Hum: Yeah, I would say that we're different from other stuff on Australian TV, not because Australian TV is all the same. But nobody's giving people money to make really cool shit.

Naomi: Give us the money!

mc: What do you what do you want people to take away from the show? If anything.

Hum: I want people to be worse after watching our show. Believe in your worst self.

mc: Do you think people are better by being their worst selves? Do you think we try too hard to be our best selves?

Hum: I just think it's funny to be a bitch. It's great.

Naomi: Yeah, I would say you’d save you save a lot of time. Since knowing Hum – I was already a bitch, to be fair – I've become a lot more of a bitch and I have so much extra time on my hands from being a bitch.

penny
Image: Supplied

mc: This has gone really well. I hope you've enjoyed this very serious investigative interview into your show. My final question: If there would be a legacy for the show, what would you want it to be?

Naomi: A legacy for the show? Hum?

Hum: Oh, a legacy? I mean, ideally, I'd want us to be cancelled.

mc: Really? Should I print that?

Naomi: And write “Naomi disagrees”; “Naomi, as a white ally, respectfully disagrees”.
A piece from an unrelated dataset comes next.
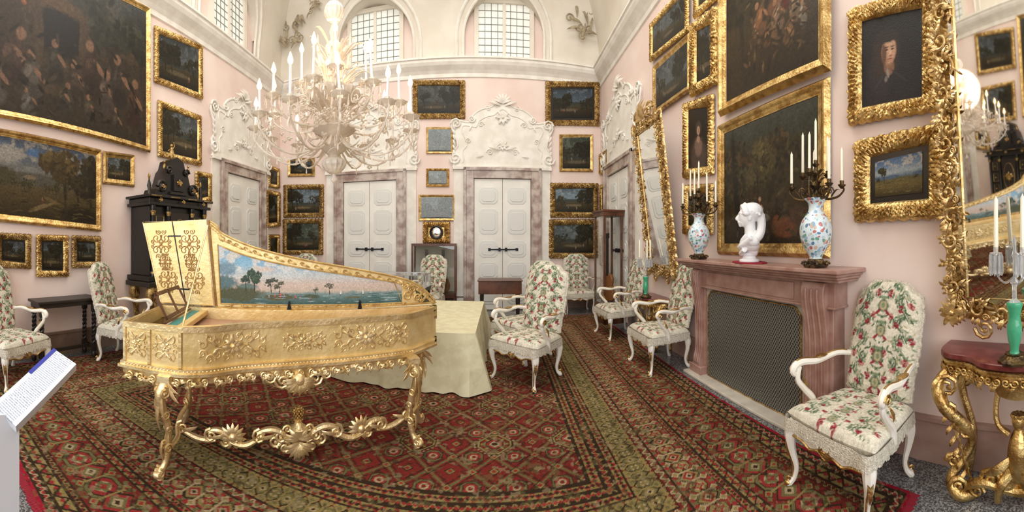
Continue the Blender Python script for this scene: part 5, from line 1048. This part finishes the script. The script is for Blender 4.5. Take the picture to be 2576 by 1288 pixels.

mc: Hum, you’re not on Twitter, so you can't technically be cancelled.

Naomi: Yeah, that's the thing; I've got a fucking target on my back!

Hum: You are the ally, you must throw down!

Naomi: If that happens I will go down with this ship.

mc: Awesome, well, I was going to go with the headline: ‘These Women Are the Future of Australian TV’ But maybe it'll just be: ‘Hum & Naomi Dare You: Cancel Us!’

Naomi: Hum and NOT Naomi! I much prefer the first title, thank you very much.

mc: Is there anything we haven’t covered?

Hum: I did want to work in the fact that I've got the wettest pussy out of the co-creators.

mc: An important caveat. I'll print that. Naomi, do you have any…

Naomi: No, yeah, she's right. It's fine. I know who I am.

'Why Are You Like This' is streaming now on ABC iView. 

This conversation has been lightly edited and condensed for clarity.